● **Task prompt**
Your copy of the material below should match it exactly, except that it holds no pictures.

● **Data section**

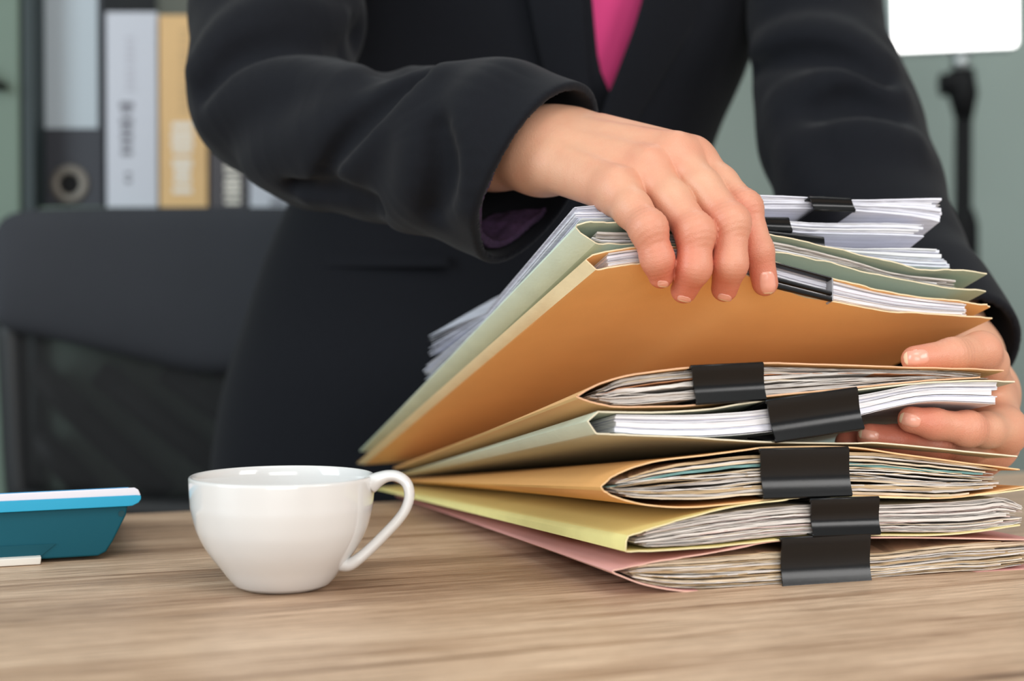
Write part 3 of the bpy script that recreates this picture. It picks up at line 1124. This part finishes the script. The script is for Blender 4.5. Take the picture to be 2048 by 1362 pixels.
def prism(name, outline, o0, o1, m, parent, drop=0.0, bev=0.002):
    """outline points on the yawed face, extruded along the desk's depth; the far end is lower"""
    A = [p + uy * o0 for p in outline]
    Bk = [np.array((*(p + uy * o1)[:2], max(TZ + 0.001, TZ + (p[2] - TZ) * (1 - drop)))) for p in outline]
    n = len(outline)
    F_ = [tuple(range(n)), tuple(range(2 * n - 1, n - 1, -1))] + [(i, i + n, (i + 1) % n + n, (i + 1) % n) for i in range(n)]
    o = fix_normals(obj(name, A + Bk, F_, m, parent))
    bevel(o, bev, 3)
    return o


prism('casing', tl_([(-330, 1034), (256, 1010), (252, 1030), (226, 1082), (212, 1104), (196, 1112), (-330, 1143)]), 0, 0.15, M_teal, calc, 0.66, 0.003)
prism('rim_band', tl_([(-330, 1017), (270, 989), (281, 990), (281, 997), (276, 1004), (264, 1010), (256, 1011), (-330, 1041)]), -0.003, 0.155, M_cyan, calc, 0.66, 0.0016)
prism('top_plate', tl_([(-330, 1003), (268, 974), (276, 978), (281, 990), (-330, 1017)]), -0.0025, 0.154, M_face, calc, 0.66, 0.0014)
top = [kp(-330, 1001, .002), kp(258, 973.3, .002)]
vv = []
for s_ in (0, 1):
    for p in top:
        q = p + uy * 0.045 * s_ - np.array((0, 0, 0.0005 + 0.0078 * s_))
        vv += [q, q - np.array((0, 0, .002))]
fix_normals(obj('display_window', vv, [(0, 2, 6, 4), (1, 5, 7, 3), (0, 1, 3, 2), (4, 6, 7, 5), (0, 4, 5, 1), (2, 3, 7, 6)], mat('blue_display_trim', C(70, 150, 196), 0.25), calc))
c = kp(243, 1027)
v, f = tube_vf([c - uy * .0004, c + uy * .001], 0.0018, 20)
obj('screw_hole', v, f, mat('dark_hole_teal', C(0, 62, 72), 0.7), calc)
vv = [kp(x, y, o) for o in (-.0006, .0006) for x, y in ((-300, 1107), (112, 1087), (80, 1113), (-300, 1134))]
fix_normals(obj('battery_cover', vv, [(0, 1, 2, 3), (4, 7, 6, 5), (0, 4, 5, 1), (1, 5, 6, 2), (2, 6, 7, 3), (3, 7, 4, 0)], mat('battery_cover_teal', C(0, 74, 88), 0.6, 0.25), calc))
vv = []
for o in (-.007, .02):
    for x, zt in ((-330, .0045), (82, .0045), (80, .0003), (-330, .0003)):
        q = kp(x, 1100, o)
        vv.append((q[0], q[1], TZ + zt))
bevel(fix_normals(obj('foot', vv, [(0, 1, 2, 3), (4, 7, 6, 5), (0, 4, 5, 1), (1, 5, 6, 2), (2, 6, 7, 3), (3, 7, 4, 0)], mat('white_rubber_foot', C(226, 222, 214), 0.7), calc, label='white rubber foot under the casing')), 0.0006, 2)
# ------------------------------------------------------------------ the person
person = empty('person', 'person in a black suit jacket and pink top, both hands on the pile of folders', 'person', (-0.02, 1.36, 0))


def pr(*q):
    return P(q[0], q[1], q[2])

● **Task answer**
Write part 3 of the bpy script that recreates this picture. It picks up at line 1124. This part finishes the script. The script is for Blender 4.5. Take the picture to be 2048 by 1362 pixels.
def prism(name, outline, o0, o1, m, parent, drop=0.0, bev=0.002):
    """outline points on the yawed face, extruded along the desk's depth; the far end is lower"""
    A = [p + uy * o0 for p in outline]
    Bk = [np.array((*(p + uy * o1)[:2], max(TZ + 0.001, TZ + (p[2] - TZ) * (1 - drop)))) for p in outline]
    n = len(outline)
    F_ = [tuple(range(n)), tuple(range(2 * n - 1, n - 1, -1))] + [(i, i + n, (i + 1) % n + n, (i + 1) % n) for i in range(n)]
    o = fix_normals(obj(name, A + Bk, F_, m, parent))
    bevel(o, bev, 3)
    return o


prism('casing', tl_([(-330, 1034), (256, 1010), (252, 1030), (226, 1082), (212, 1104), (196, 1112), (-330, 1143)]), 0, 0.15, M_teal, calc, 0.66, 0.003)
prism('rim_band', tl_([(-330, 1017), (270, 989), (281, 990), (281, 997), (276, 1004), (264, 1010), (256, 1011), (-330, 1041)]), -0.003, 0.155, M_cyan, calc, 0.66, 0.0016)
prism('top_plate', tl_([(-330, 1003), (268, 974), (276, 978), (281, 990), (-330, 1017)]), -0.0025, 0.154, M_face, calc, 0.66, 0.0014)
top = [kp(-330, 1001, .002), kp(258, 973.3, .002)]
vv = []
for s_ in (0, 1):
    for p in top:
        q = p + uy * 0.045 * s_ - np.array((0, 0, 0.0005 + 0.0078 * s_))
        vv += [q, q - np.array((0, 0, .002))]
fix_normals(obj('display_window', vv, [(0, 2, 6, 4), (1, 5, 7, 3), (0, 1, 3, 2), (4, 6, 7, 5), (0, 4, 5, 1), (2, 3, 7, 6)], mat('blue_display_trim', C(70, 150, 196), 0.25), calc))
c = kp(243, 1027)
v, f = tube_vf([c - uy * .0004, c + uy * .001], 0.0018, 20)
obj('screw_hole', v, f, mat('dark_hole_teal', C(0, 62, 72), 0.7), calc)
vv = [kp(x, y, o) for o in (-.0006, .0006) for x, y in ((-300, 1107), (112, 1087), (80, 1113), (-300, 1134))]
fix_normals(obj('battery_cover', vv, [(0, 1, 2, 3), (4, 7, 6, 5), (0, 4, 5, 1), (1, 5, 6, 2), (2, 6, 7, 3), (3, 7, 4, 0)], mat('battery_cover_teal', C(0, 74, 88), 0.6, 0.25), calc))
vv = []
for o in (-.007, .02):
    for x, zt in ((-330, .0045), (82, .0045), (80, .0003), (-330, .0003)):
        q = kp(x, 1100, o)
        vv.append((q[0], q[1], TZ + zt))
bevel(fix_normals(obj('foot', vv, [(0, 1, 2, 3), (4, 7, 6, 5), (0, 4, 5, 1), (1, 5, 6, 2), (2, 6, 7, 3), (3, 7, 4, 0)], mat('white_rubber_foot', C(226, 222, 214), 0.7), calc, label='white rubber foot under the casing')), 0.0006, 2)
# ------------------------------------------------------------------ the person
person = empty('person', 'person in a black suit jacket and pink top, both hands on the pile of folders', 'person', (-0.02, 1.36, 0))


def pr(*q):
    return P(q[0], q[1], q[2])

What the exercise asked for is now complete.